Aux autorités marocaines

  • Assurer la mise en œuvre de réformes, recommandées ou non par l’IER, qui contribuent à mettre fin à l'impunité pour les graves violations passées et présentes des droits humains, qui respectent les droits des victimes et préviennent toute répétition des exactions graves perpétrées dans le passé.
  • Charger un organe supérieur de l'Etat de superviser et d'évaluer, publiquement et de manière suivie, la mise en œuvre par l'Etat des recommandations de l’IER ; ou créer un nouvel organe investi de cette responsabilité.
  • S'engager à fournir une réponse publique à chacune des recommandations de l’IER, en l'accompagnant d'un plan et d'un calendrier d'application, ou préciser pourquoi le gouvernement n'a pas l'intention d'appliquer telle ou telle recommandation.
  • Traduire en justice les personnes que l’IER a identifiées comme ayant commis des violations graves des droits humains, lorsqu'il existe suffisamment de preuves pour les renvoyer devant les tribunaux, et veiller à ce qu'elles fassent l'objet d'un procès équitable au cours duquel leurs droits sont protégés.

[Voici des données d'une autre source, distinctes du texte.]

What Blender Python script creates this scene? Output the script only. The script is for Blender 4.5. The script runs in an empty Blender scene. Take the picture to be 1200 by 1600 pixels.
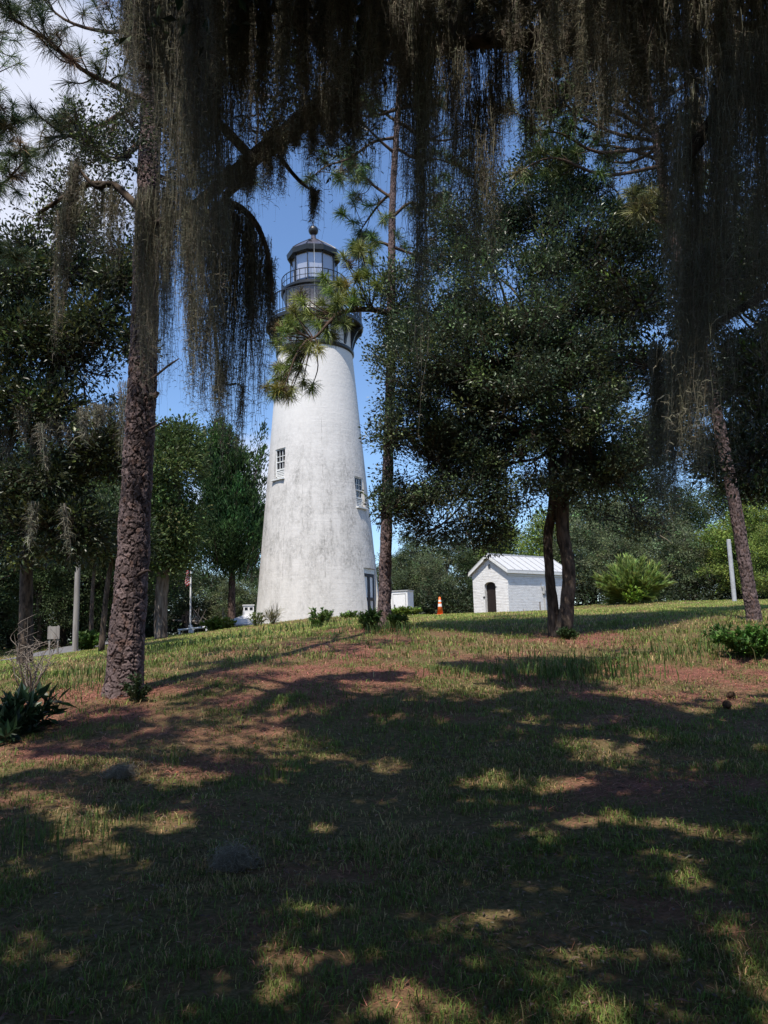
import bpy, bmesh, math
import numpy as np
from math import radians as rad, sin, cos, pi

# ------------------------------------------------------------------ camera, sky, sun, exposure
scene = bpy.context.scene
COL = scene.collection
PITCH, ROLL, FPX = rad(8.9), rad(1.6), 1200.0
EYE = np.array([0, 0, 1.6])
_F = np.array([0, cos(PITCH), sin(PITCH)])
_R0 = np.array([1.0, 0, 0]); _U0 = np.array([0, -sin(PITCH), cos(PITCH)])
_R = cos(ROLL) * _R0 - sin(ROLL) * _U0
_U = cos(ROLL) * _U0 + sin(ROLL) * _R0
import mathutils
cam = bpy.data.objects.new('camera', bpy.data.cameras.new('camera'))
COL.objects.link(cam)
cam.data.sensor_fit = 'VERTICAL'; cam.data.sensor_height = 36; cam.data.lens = 27.0
cam.data.clip_start = 0.05; cam.data.clip_end = 3000
cam.matrix_world = mathutils.Matrix(((_R[0], _U[0], -_F[0], 0), (_R[1], _U[1], -_F[1], 0), (_R[2], _U[2], -_F[2], 1.6), (0, 0, 0, 1)))
scene.camera = cam
scene.render.resolution_x, scene.render.resolution_y = 768, 1024

SUN_AZ, SUN_EL = rad(20), rad(63)            # behind the viewer, to the left
SUN = np.array([-sin(SUN_AZ) * cos(SUN_EL), -cos(SUN_AZ) * cos(SUN_EL), sin(SUN_EL)])
sl = bpy.data.lights.new('sun', 'SUN'); sl.energy = 4.9; sl.angle = rad(0.5); sl.color = (1, 0.93, 0.83)
so = bpy.data.objects.new('sun', sl); COL.objects.link(so)
so.rotation_euler = mathutils.Vector(SUN).to_track_quat('Z', 'Y').to_euler()

scene.view_settings.view_transform = 'Standard'; scene.view_settings.look = 'None'
scene.view_settings.gamma = 1.0; scene.view_settings.exposure = 0.35
scene.cycles.max_bounces = 6; scene.cycles.diffuse_bounces = 3; scene.cycles.glossy_bounces = 3
scene.cycles.transmission_bounces = 4; scene.cycles.transparent_max_bounces = 8
scene.cycles.caustics_reflective = False; scene.cycles.caustics_refractive = False


def px(x, y, Y):
    """the point at distance Y ahead seen at (x, y) of the 1200 x 1600 photograph"""
    d = _F * FPX + _R * (x - 600) - _U * (y - 800)
    return EYE + d * (Y / d[1])


def to_px(p):
    v = np.asarray(p, float) - EYE
    z = v @ _F
    zz = np.where(np.abs(z) < 1e-3, 1e-3, z)
    return 600 + FPX * (v @ _R) / zz, 800 - FPX * (v @ _U) / zz, z


def direction(x, y):
    d = _F * FPX + _R * (x - 600) - _U * (y - 800)
    return d / np.linalg.norm(d)


def N(nt, kind, **kw):
    n = nt.nodes.new(kind)
    for k, v in kw.items():
        if k in n.inputs: n.inputs[k].default_value = v
        else: setattr(n, k, v)
    return n


world = bpy.data.worlds.new('World'); scene.world = world; world.use_nodes = True
nt = world.node_tree; nt.nodes.clear()
sky = N(nt, 'ShaderNodeTexSky', sky_type='NISHITA', sun_disc=False)
sky.sun_elevation = SUN_EL; sky.sun_rotation = math.atan2(SUN[0], SUN[1])
sky.air_density = 1.0; sky.dust_density = 0.6; sky.ozone_density = 2.4
tc = N(nt, 'ShaderNodeTexCoord')
mp = N(nt, 'ShaderNodeMapping'); mp.inputs['Scale'].default_value = (1, 1, 2.2)
nz = N(nt, 'ShaderNodeTexNoise', Scale=5.0, Detail=9.0, Roughness=0.55)
nt.links.new(tc.outputs['Generated'], mp.inputs[0]); nt.links.new(mp.outputs[0], nz.inputs['Vector'])


wn = N(nt, 'ShaderNodeTexNoise', Scale=4.0, Detail=7.0, Roughness=0.6); nt.links.new(mp.outputs[0], wn.inputs['Vector'])
wc = N(nt, 'ShaderNodeVectorMath', operation='MULTIPLY_ADD'); wc.inputs[1].default_value = (0.16, 0.16, 0.16); wc.inputs[2].default_value = (-0.08, -0.08, -0.08)
nt.links.new(wn.outputs['Color'], wc.inputs[0])
warp = N(nt, 'ShaderNodeVectorMath', operation='ADD'); nt.links.new(tc.outputs['Generated'], warp.inputs[0]); nt.links.new(wc.outputs[0], warp.inputs[1])
warp0 = warp; warp = N(nt, 'ShaderNodeVectorMath', operation='NORMALIZE'); nt.links.new(warp0.outputs[0], warp.inputs[0])


def sky_zone(d, c0, c1, lo, hi):
    vm = N(nt, 'ShaderNodeVectorMath', operation='DOT_PRODUCT'); vm.inputs[1].default_value = tuple(d)
    nt.links.new(warp.outputs[0], vm.inputs[0])
    r1 = N(nt, 'ShaderNodeMapRange', interpolation_type='SMOOTHSTEP')
    r1.inputs[1].default_value = cos(rad(c0)); r1.inputs[2].default_value = cos(rad(c1))
    nt.links.new(vm.outputs['Value'], r1.inputs[0])
    r2 = N(nt, 'ShaderNodeMapRange', interpolation_type='SMOOTHSTEP')
    r2.inputs[1].default_value = lo; r2.inputs[2].default_value = hi
    nt.links.new(nz.outputs['Fac'], r2.inputs[0])
    m = N(nt, 'ShaderNodeMath', operation='MULTIPLY')
    nt.links.new(r1.outputs[0], m.inputs[0]); nt.links.new(r2.outputs[0], m.inputs[1])
    return m


z1 = sky_zone(direction(0, 185), 11, 5, 0.12, 0.4)
z2 = sky_zone(direction(392, 765), 4.8, 1.5, 0.26, 0.52)
add = N(nt, 'ShaderNodeMath', operation='ADD', use_clamp=True)
nt.links.new(z1.outputs[0], add.inputs[0]); nt.links.new(z2.outputs[0], add.inputs[1])
cap = N(nt, 'ShaderNodeMath', operation='MULTIPLY'); cap.inputs[1].default_value = 0.9
nt.links.new(add.outputs[0], cap.inputs[0])
tint = N(nt, 'ShaderNodeMix', data_type='RGBA', blend_type='MULTIPLY'); tint.inputs[0].default_value = 1
tint.inputs[7].default_value = (0.86, 0.98, 1.12, 1)
nt.links.new(sky.outputs[0], tint.inputs[6])
mx = N(nt, 'ShaderNodeMix', data_type='RGBA'); mx.inputs[7].default_value = (4.9, 5.1, 5.9, 1)
nt.links.new(cap.outputs[0], mx.inputs[0]); nt.links.new(tint.outputs[2], mx.inputs[6])
bg = N(nt, 'ShaderNodeBackground', Strength=0.14)
wo = N(nt, 'ShaderNodeOutputWorld')
nt.links.new(mx.outputs[2], bg.inputs[0]); nt.links.new(bg.outputs[0], wo.inputs[0])


# ------------------------------------------------------------------ helpers
def nrm(v):
    v = np.asarray(v, float)
    return v / np.maximum(np.linalg.norm(v, axis=-1, keepdims=True), 1e-9)


class MB:
    """collects numpy geometry and links it as one mesh object"""
    def __init__(s): s.v = []; s.q = []; s.t = []; s.c = []; s.n = 0; s.g = []

    def add(s, v, f, col=(0.5, 0.5, 0.5)):
        v = np.asarray(v, float).reshape(-1, 3); f = np.asarray(f, np.int64)
        if len(f): (s.q if f.shape[1] == 4 else s.t).append(f + s.n)
        c = np.asarray(col, float)
        if c.ndim == 1: c = np.tile(c[:3], (len(v), 1))
        s.v.append(v); s.c.append(c[:, :3]); s.n += len(v)

    def ngon(s, v, faces, col=(0.5, 0.5, 0.5)):
        v = np.asarray(v, float).reshape(-1, 3)
        for f in faces: s.g.append([int(i) + s.n for i in f])
        s.v.append(v); s.c.append(np.tile(np.asarray(col, float)[:3], (len(v), 1))); s.n += len(v)

    def box(s, c, d, rz=0.0, col=(0.5, 0.5, 0.5), top=1.0):
        x, y, z = np.asarray(d, float) / 2
        p = np.array([(a * x * (top if k > 0 else 1), b * y * (top if k > 0 else 1), k * z) for k in (-1, 1) for a, b in ((-1, -1), (1, -1), (1, 1), (-1, 1))])
        ca, sa = cos(rz), sin(rz)
        p = np.stack([p[:, 0] * ca - p[:, 1] * sa, p[:, 0] * sa + p[:, 1] * ca, p[:, 2]], 1) + np.asarray(c, float)
        s.add(p, [(0, 3, 2, 1), (4, 5, 6, 7), (0, 1, 5, 4), (1, 2, 6, 5), (2, 3, 7, 6), (3, 0, 4, 7)], col)

    def lathe(s, prof, n=48, cap=True, a0=0.0, col=(0.5, 0.5, 0.5), c=(0, 0, 0)):
        prof = np.asarray(prof, float); m = len(prof)
        a = np.arange(n) * 2 * pi / n + a0
        v = np.stack([prof[:, None, 0] * np.cos(a), prof[:, None, 0] * np.sin(a), np.repeat(prof[:, 1:2], n, 1)], 2).reshape(-1, 3) + np.asarray(c, float)
        i, j = np.meshgrid(np.arange(m - 1), np.arange(n), indexing='ij')
        k = (j + 1) % n
        s.add(v, np.stack([i * n + j, i * n + k, (i + 1) * n + k, (i + 1) * n + j], -1).reshape(-1, 4), col)
        if cap:
            s.g.append([s.n - m * n + q for q in range(n)][::-1]); s.g.append([s.n - n + q for q in range(n)])

    def tube(s, pts, rads, n=8, col=(0.5, 0.5, 0.5), sub=4, bump=0.0, rng=None):
        pts = np.asarray(pts, float); rads = np.broadcast_to(np.asarray(rads, float), (len(pts),))
        p, r = spline(pts, rads, sub)
        t = nrm(np.gradient(p, axis=0))
        ref = np.array([0, 0, 1.0]) if np.abs(t[:, 2]).mean() < 0.7 else np.array([1.0, 0, 0])
        a = nrm(np.cross(t, ref)); b = np.cross(t, a)
        th = np.arange(n) * 2 * pi / n
        rr = np.repeat(r[:, None], n, 1)
        if bump: rr = rr * (1 + bump * (rng or RNG).normal(size=rr.shape))
        v = p[:, None] + rr[..., None] * (a[:, None] * np.cos(th)[:, None] + b[:, None] * np.sin(th)[:, None])
        m = len(p)
        i, j = np.meshgrid(np.arange(m - 1), np.arange(n), indexing='ij'); k = (j + 1) % n
        s.add(v.reshape(-1, 3), np.stack([i * n + j, (i + 1) * n + j, (i + 1) * n + k, i * n + k], -1).reshape(-1, 4), col)
        s.g.append([s.n - m * n + q for q in range(n)]); s.g.append([s.n - n + q for q in range(n)][::-1])

    def mesh(s, name, smooth=False):
        v = np.concatenate(s.v); c = np.concatenate(s.c)
        q = np.concatenate(s.q) if s.q else np.zeros((0, 4), np.int64)
        t = np.concatenate(s.t) if s.t else np.zeros((0, 3), np.int64)
        loops = np.concatenate([q.ravel(), t.ravel(), np.array([i for g in s.g for i in g], np.int64)])
        tot = np.concatenate([np.full(len(q), 4), np.full(len(t), 3), np.array([len(g) for g in s.g], np.int64)]).astype(np.int32)
        start = np.concatenate([[0], np.cumsum(tot)[:-1]]).astype(np.int32)
        m = bpy.data.meshes.new(name)
        m.vertices.add(len(v)); m.vertices.foreach_set('co', v.astype(np.float32).ravel())
        m.loops.add(len(loops)); m.loops.foreach_set('vertex_index', loops.astype(np.int32))
        m.polygons.add(len(tot)); m.polygons.foreach_set('loop_start', start); m.polygons.foreach_set('loop_total', tot)
        m.polygons.foreach_set('use_smooth', np.full(len(tot), bool(smooth)))
        at = m.attributes.new('tint', 'FLOAT_COLOR', 'POINT')
        at.data.foreach_set('color', np.concatenate([c, np.ones((len(c), 1))], 1).astype(np.float32).ravel())
        m.update(calc_edges=True); m.validate()
        return m

    def build(s, name, mat, parent=None, smooth=False, loc=None):
        m = s.mesh(name, smooth); m.materials.append(mat)
        o = bpy.data.objects.new(name, m); COL.objects.link(o)
        if loc is not None: o.location = loc
        if parent is not None: o.parent = parent
        return o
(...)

Le roi, qui est à la fois la personne qui recevra le rapport final de l’IER et le chef du Conseil Supérieur de la Magistrature au Maroc, a une responsabilité particulière en la matière. Il devrait veiller à ce que toute preuve recueillie par l’IER soit remise aux autorités judiciaires, en prévision des poursuites que ces preuves justifieraient.
  • S'abstenir de décréter toute amnistie ou toute mesure similaire qui exempterait de poursuites les personnes impliquées dans les “disparitions” ou autres violations graves des droits humains; toute mesure éventuelle de clémence devrait être adoptée après l'établissement des responsabilités individuelles, non pas avant.
  • Envisager des sanctions extrajudiciaires, telles que des licenciements, à l'égard de fonctionnaires de l'Etat contre qui il existe de solides preuves de participation à de graves exactions, lorsque le poste qu'ils occupent leur permet de continuer à violer les droits humains d'autres personnes. Ces actions devraient être menées de façon équitable, en garantissant les droits de l'accusé à des procédures appropriées, sans préjuger de poursuites éventuelles devant les tribunaux.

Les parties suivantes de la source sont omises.